May 15, 2026

Inform. Educate. Entertain.

Inform. Educate. Entertain.

If you’re a Brit who makes it to 100, there’s a lovely custom where you get a personally hand-written letter from the Monarch, saying congrats and well wishes. That act alone says a lot about UK culture, but that’s for another email. Sir David Attenborough got his hand delivered by a series of woodland creatures last week.  

In the UK, Attenborough needs no introduction. Tributes to him have been pouring in for weeks, most of them focused on the man, the voice, and the half-century of nature documentaries that defined his prolific career. 

Attenborough is one of the most accomplished broadcasters in history. But he didn’t happen in a vacuum. While he has undeniable talent, he was also the product of a very unique environment that preceded him.

This environment was born from a stubborn Scotsman named Lord (John) Reith, the BBC’s first General Manager. 

Reith was the product of a Scots Calvinist upbringing, with shared similarities to Steve Jobs or Elon Musk i.e. an exceedingly difficult, driven, clever, complex, effective, often tyrannical character with a quasi-religious, messianic determination to change the world. 

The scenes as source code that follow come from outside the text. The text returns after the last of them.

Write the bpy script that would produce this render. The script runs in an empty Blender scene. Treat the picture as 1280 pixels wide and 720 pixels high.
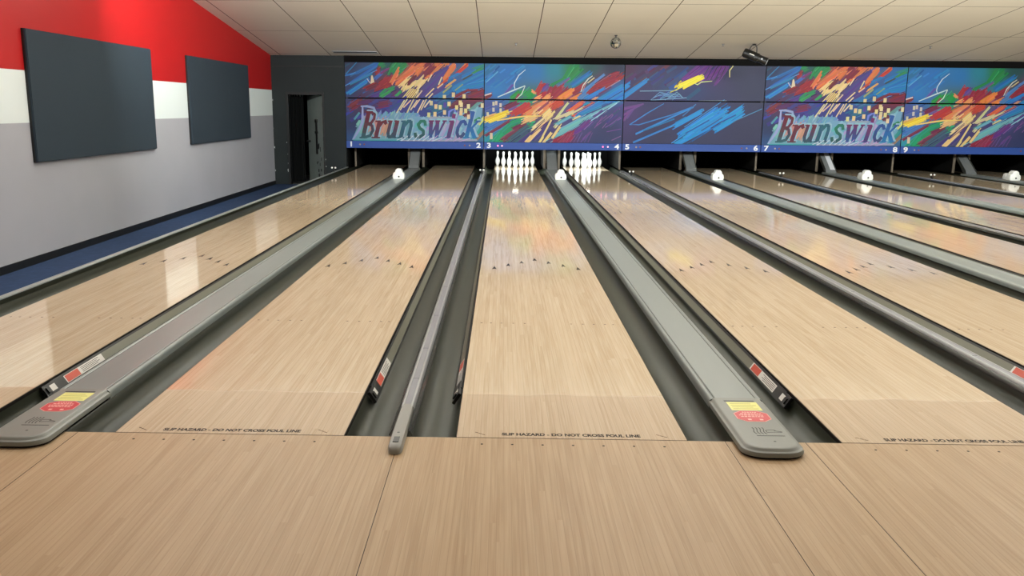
import bpy, bmesh, math, random
from mathutils import Vector, Matrix
SC = bpy.context.scene
COL = SC.collection
PI = math.pi
random.seed(4)

# ------------------------------------------------------------------ dimensions (metres; y runs down the lanes, foul line at y = 0)
LW = 1.054                      # lane width
GAP_A, GAP_B = 0.519, 0.706     # between lanes 2|3 and between lanes 1|2
UNIT = 2 * LW + GAP_A + GAP_B   # one pair of lanes
GW = 0.235                      # gutter width
PAIRS = 6
YM = 17.3                       # face of the masking units
XW = -5.35                      # left wall
XR = -0.2595 - UNIT + PAIRS * UNIT   # right end of the last pair
CAR = -0.4                      # side aisle level
def pair_x(k): return -0.2595 + (k - 1) * UNIT          # left end of pair k (k = 0 is lanes 1 and 2)
def lane_x(n):
    k = (n - 1) // 2
    return pair_x(k) + GAP_A / 2 + (0 if n % 2 else LW + GAP_B)

def lin(c):
    return tuple((v / 255 / 12.92 if v / 255 <= 0.04045 else ((v / 255 + 0.055) / 1.055) ** 2.4) for v in c)

# ------------------------------------------------------------------ materials
def mat(name, rgb, rough=0.5, metal=0.0, spec=0.5, noise=None, emit=None, bump=None):
    m = bpy.data.materials.new(name); m.use_nodes = True
    nt = m.node_tree; b = nt.nodes['Principled BSDF']
    c = (*lin(rgb), 1)
    b.inputs['Base Color'].default_value = c
    b.inputs['Roughness'].default_value = rough
    b.inputs['Metallic'].default_value = metal
    b.inputs['Specular IOR Level'].default_value = spec
    if emit:
        b.inputs['Emission Color'].default_value = (*lin(emit[0]), 1)
        b.inputs['Emission Strength'].default_value = emit[1]
    if noise or bump:
        tc = nt.nodes.new('ShaderNodeTexCoord')
        n = nt.nodes.new('ShaderNodeTexNoise')
        sc, amt, stretch = (noise or bump)
        mp = nt.nodes.new('ShaderNodeMapping'); mp.inputs['Scale'].default_value = stretch
        nt.links.new(tc.outputs['Object'], mp.inputs['Vector']); nt.links.new(mp.outputs[0], n.inputs['Vector'])
        n.inputs['Scale'].default_value = sc; n.inputs['Detail'].default_value = 4
        if noise:
            mx = nt.nodes.new('ShaderNodeMix'); mx.data_type = 'RGBA'
            mx.inputs[6].default_value = tuple(v * (1 - amt) for v in c[:3]) + (1,)
            mx.inputs[7].default_value = tuple(min(1, v * (1 + amt)) for v in c[:3]) + (1,)
            nt.links.new(n.outputs[0], mx.inputs[0]); nt.links.new(mx.outputs[2], b.inputs['Base Color'])
        if bump:
            bp = nt.nodes.new('ShaderNodeBump'); bp.inputs['Strength'].default_value = amt
            nt.links.new(n.outputs[0], bp.inputs['Height']); nt.links.new(bp.outputs[0], b.inputs['Normal'])
    return m

def M(nt, op, a, b=None, clamp=False):
    n = nt.nodes.new('ShaderNodeMath'); n.operation = op; n.use_clamp = clamp
    for i, v in enumerate((a, b)):
        if v is None: continue
        if isinstance(v, (int, float)): n.inputs[i].default_value = v
        else: nt.links.new(v, n.inputs[i])
    return n.outputs[0]

def mixc(nt, f, a, b):
    n = nt.nodes.new('ShaderNodeMix'); n.data_type = 'RGBA'
    for i, v in ((0, f), (6, a), (7, b)):
        if isinstance(v, tuple): n.inputs[i].default_value = (*v, 1)
        elif isinstance(v, (int, float)): n.inputs[i].default_value = v
        else: nt.links.new(v, n.inputs[i])
    return n.outputs[2]

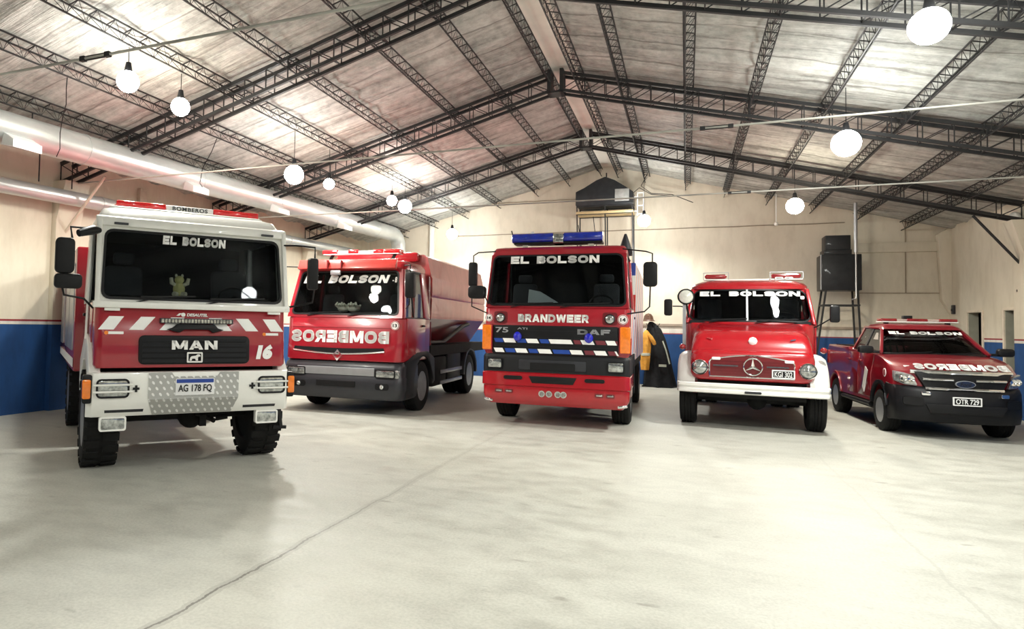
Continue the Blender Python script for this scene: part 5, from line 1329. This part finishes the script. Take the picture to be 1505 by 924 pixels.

Reith ran the BBC the way a Calvinist runs anything: with the conviction that the work has a moral imperative and that compromising on the imperative is a form of sin. He believed the public deserved to be elevated, not pandered to. He lived by the pillar that a broadcaster who chased ratings was a broadcaster who lost its soul.

These were not strategies. They were articles of faith. And Reith held them so firmly that they outlasted him by almost a century.

By the time Attenborough joined the BBC, Reith had already been gone for fifteen years. But his philosophy still ran the place. It was in the commissioning decisions, the editorial standards, the unspoken sense of what the BBC stood for. 

Attenborough absorbed it, then ran BBC 2 by it, then commissioned Kenneth Clark’s Civilisation and Bronowski’s The Ascent of Man under it (two of the most acclaimed TV documentaries of the era), and eventually made his own documentaries inside the moral cathedral Reith built.

“Inform, educate, and entertain,” which are sometimes referred to as the Reithian Principles, are still to this day formally a part of the BBC’s mission. 

That’s the thing about culture: it’s not built by benefits packages and engagement surveys. It’s built by convictions repeated so consistently and held so strongly that people live their lives by it. It’s more than values placed on the wall of your headquarters; it’s an ideology. 

We’ll place a hefty bet and say most of us are working in companies without one. You can usually tell whether or not yours has one, by what happens when the founder leaves. If the place keeps making good decisions for fifty years after the fact, a strong ideology was ingrained in its core. If it drifts in the 6 months post-departure, all it had was a trendy personality. 

The job of a great leader is not to be great. It’s to install a belief so strong it makes other people great long after they’re gone. Reith did this. The proof is that, a century later, a man who never met him made the best work of his life – some of the best work of its kind – inside the institution that Reith’s beliefs built.

Happy 100th, David. You’ve informed, educated, and entertained millions of us. Our worldviews are better because of your work. 

And thanks, Lord Reith, for believing something so passionately and instilling it so deeply that giants like David could stand on it.